Abstract

This paper presents BVR CCD surface photometry of NGC 7187, a southern S0^+^ galaxy possessing a bright circular inner ring and a faint elongated outer ring. The rings both have a contrast comparable to those observed in typical (R)SB(r)-type galaxies, yet there is no obvious bar crossing the inner ring as in such galaxies. Instead, there are two nearly orthogonal, small oval zones in the bulge region, one of which may be a nuclear bar. The inner ring is a narrow zone of slightly enhanced blue colors and is therefore a place where star formation has been favored in the disk.
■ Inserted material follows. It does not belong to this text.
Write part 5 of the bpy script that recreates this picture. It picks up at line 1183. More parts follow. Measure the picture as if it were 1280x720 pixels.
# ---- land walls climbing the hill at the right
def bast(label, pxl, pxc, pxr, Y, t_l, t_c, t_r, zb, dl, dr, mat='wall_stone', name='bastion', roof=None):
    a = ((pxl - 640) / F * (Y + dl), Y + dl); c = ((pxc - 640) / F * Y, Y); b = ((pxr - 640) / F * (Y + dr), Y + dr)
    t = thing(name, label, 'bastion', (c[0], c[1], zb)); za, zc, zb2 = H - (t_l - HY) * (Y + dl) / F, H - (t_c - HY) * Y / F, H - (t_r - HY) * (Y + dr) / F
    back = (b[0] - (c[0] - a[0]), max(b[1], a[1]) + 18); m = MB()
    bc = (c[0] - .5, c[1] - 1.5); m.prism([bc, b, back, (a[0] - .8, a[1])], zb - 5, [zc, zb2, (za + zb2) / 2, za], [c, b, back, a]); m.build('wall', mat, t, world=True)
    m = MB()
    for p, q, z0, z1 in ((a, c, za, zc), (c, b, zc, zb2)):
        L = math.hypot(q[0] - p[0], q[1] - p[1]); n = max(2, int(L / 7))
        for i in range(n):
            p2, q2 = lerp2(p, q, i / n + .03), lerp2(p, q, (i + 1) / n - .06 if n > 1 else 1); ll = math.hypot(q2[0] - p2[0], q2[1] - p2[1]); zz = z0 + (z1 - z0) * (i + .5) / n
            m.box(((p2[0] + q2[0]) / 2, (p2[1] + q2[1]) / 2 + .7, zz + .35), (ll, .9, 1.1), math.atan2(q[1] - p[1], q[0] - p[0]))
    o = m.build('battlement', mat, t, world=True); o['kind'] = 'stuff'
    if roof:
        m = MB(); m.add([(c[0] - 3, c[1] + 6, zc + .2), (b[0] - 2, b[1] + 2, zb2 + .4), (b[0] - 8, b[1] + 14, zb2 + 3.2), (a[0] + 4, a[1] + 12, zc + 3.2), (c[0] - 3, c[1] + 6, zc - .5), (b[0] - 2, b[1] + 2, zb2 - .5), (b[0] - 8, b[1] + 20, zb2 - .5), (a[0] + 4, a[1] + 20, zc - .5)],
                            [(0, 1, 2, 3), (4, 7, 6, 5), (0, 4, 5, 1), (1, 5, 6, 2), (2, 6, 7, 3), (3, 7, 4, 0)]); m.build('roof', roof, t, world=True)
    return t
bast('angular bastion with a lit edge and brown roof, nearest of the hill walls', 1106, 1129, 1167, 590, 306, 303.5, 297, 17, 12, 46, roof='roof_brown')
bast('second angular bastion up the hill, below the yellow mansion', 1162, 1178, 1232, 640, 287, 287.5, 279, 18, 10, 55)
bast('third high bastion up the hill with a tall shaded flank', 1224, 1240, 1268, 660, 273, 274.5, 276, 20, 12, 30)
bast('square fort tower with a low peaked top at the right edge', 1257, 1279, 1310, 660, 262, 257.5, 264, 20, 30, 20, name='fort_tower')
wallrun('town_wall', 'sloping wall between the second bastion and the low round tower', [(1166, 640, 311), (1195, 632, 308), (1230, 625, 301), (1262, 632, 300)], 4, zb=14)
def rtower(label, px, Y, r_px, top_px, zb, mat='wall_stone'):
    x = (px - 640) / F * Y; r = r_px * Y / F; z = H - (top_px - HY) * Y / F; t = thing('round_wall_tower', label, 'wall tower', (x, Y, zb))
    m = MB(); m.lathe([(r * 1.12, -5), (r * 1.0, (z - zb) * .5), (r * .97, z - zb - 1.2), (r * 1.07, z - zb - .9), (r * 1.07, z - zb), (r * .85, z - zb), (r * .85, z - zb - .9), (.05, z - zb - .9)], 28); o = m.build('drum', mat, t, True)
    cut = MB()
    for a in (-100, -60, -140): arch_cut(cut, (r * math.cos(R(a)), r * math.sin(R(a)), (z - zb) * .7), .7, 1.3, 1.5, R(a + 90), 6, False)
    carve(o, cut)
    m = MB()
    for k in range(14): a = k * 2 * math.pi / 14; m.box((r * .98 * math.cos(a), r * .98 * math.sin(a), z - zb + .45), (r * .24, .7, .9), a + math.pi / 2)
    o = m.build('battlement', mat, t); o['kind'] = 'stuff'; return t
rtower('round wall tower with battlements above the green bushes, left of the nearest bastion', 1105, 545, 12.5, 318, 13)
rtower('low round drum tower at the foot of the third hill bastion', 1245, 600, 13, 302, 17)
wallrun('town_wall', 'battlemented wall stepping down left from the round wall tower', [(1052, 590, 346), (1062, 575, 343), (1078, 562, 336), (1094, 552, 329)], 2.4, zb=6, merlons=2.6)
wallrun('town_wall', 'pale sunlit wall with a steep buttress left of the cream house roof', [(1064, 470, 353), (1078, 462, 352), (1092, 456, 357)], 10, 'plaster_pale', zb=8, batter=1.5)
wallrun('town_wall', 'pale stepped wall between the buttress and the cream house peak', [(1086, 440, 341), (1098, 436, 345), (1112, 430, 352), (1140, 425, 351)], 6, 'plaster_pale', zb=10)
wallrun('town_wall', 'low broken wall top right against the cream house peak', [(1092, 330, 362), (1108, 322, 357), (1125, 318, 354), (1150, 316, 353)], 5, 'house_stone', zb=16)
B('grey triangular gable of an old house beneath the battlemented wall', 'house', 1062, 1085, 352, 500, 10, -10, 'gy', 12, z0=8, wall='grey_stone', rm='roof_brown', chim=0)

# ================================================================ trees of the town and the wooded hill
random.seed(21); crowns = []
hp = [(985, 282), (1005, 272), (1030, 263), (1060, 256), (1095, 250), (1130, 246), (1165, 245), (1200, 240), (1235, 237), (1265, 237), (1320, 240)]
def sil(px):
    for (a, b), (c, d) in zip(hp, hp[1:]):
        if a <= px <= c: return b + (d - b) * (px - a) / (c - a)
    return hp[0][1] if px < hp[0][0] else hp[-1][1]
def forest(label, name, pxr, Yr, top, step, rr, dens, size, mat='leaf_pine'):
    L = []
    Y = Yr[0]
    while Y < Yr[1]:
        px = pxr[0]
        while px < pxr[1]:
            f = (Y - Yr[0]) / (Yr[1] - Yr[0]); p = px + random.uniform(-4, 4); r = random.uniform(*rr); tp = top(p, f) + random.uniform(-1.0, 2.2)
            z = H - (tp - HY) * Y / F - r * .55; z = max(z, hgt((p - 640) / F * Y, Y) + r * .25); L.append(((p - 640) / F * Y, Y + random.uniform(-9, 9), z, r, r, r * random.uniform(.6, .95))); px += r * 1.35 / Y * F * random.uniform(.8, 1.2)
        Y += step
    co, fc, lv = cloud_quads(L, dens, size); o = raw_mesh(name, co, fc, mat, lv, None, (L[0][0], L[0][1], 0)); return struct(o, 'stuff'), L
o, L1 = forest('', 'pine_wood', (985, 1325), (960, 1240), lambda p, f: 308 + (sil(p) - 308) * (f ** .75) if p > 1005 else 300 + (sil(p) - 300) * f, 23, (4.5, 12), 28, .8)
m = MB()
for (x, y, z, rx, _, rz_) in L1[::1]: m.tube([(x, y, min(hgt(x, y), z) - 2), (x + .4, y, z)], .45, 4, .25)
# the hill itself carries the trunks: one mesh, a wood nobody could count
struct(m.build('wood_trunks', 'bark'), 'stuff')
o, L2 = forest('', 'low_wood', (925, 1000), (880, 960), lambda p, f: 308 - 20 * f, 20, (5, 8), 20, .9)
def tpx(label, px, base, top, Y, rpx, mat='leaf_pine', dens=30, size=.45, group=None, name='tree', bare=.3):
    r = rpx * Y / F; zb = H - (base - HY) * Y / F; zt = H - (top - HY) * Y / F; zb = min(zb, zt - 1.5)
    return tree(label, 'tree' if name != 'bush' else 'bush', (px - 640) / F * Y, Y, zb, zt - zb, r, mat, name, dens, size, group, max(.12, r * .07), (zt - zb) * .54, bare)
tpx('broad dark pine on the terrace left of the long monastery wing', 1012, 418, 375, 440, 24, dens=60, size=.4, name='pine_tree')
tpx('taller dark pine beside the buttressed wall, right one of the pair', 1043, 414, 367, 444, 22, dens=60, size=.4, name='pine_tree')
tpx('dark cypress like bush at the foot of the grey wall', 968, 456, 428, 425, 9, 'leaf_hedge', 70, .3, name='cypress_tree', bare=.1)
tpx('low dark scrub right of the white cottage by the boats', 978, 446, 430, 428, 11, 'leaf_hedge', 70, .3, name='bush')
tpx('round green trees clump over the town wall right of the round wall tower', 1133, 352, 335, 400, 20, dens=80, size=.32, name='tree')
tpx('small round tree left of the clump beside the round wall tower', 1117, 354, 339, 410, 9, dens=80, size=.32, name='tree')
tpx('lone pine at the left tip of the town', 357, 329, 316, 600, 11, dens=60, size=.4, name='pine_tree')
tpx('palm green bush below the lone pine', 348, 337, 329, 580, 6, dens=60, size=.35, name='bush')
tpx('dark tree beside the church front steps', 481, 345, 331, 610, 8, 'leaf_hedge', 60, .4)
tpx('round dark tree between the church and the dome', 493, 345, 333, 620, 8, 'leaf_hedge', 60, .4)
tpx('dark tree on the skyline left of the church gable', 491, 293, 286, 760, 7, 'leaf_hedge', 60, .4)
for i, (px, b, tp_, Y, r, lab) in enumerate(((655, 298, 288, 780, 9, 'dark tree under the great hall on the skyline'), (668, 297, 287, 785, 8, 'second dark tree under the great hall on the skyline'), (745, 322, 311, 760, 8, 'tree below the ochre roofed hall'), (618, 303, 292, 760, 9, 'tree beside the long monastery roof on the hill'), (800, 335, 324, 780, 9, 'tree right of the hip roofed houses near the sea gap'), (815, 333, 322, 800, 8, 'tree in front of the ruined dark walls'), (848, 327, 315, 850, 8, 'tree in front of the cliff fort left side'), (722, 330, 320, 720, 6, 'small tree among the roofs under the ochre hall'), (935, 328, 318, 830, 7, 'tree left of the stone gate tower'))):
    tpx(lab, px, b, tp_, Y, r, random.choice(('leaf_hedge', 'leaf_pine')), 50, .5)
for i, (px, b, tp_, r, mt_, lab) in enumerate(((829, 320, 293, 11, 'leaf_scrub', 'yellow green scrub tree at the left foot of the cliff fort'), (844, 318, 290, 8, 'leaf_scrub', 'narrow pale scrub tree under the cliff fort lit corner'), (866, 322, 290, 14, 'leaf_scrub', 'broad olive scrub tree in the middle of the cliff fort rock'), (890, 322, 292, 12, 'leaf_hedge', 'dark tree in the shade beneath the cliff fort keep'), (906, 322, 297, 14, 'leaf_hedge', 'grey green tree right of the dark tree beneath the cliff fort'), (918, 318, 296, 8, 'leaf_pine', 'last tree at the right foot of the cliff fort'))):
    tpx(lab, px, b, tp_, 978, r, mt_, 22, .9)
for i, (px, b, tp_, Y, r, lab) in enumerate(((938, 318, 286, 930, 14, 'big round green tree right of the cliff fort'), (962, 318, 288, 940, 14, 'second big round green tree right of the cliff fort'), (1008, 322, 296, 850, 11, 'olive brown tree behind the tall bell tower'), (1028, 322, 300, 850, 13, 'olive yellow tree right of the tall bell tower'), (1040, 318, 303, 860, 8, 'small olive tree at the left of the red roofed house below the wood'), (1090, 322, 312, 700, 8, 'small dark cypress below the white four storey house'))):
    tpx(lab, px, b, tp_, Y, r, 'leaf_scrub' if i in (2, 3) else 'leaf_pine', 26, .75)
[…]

An asymmetry in the outer ring region suggests that the galaxy has suffered some interaction, possibly associated with membership in a group whose mean redshift is 2500 km s^-1^. The origin of the two rings is uncertain. If they are resonance rings, then NGC 7187 would be a possible example of a galaxy which once had a stronger, more important bar than it has now. This bar could have evolved to a more axisymmetric state through an internal interaction, leaving the rings and an inner lens as signatures of its presence. However, the data do not exclude completely the possibility that both rings are a result of a collision or merger/accretion of one or more smaller galaxies with an S0, in which case NGC 7187 would more properly belong into the pure ring galaxy or Hoag-type ring galaxy classes. The main argument against this possibility is that NGC 7187 does not resemble the more prototypical members of those classes. Other considerations are discussed in some detail.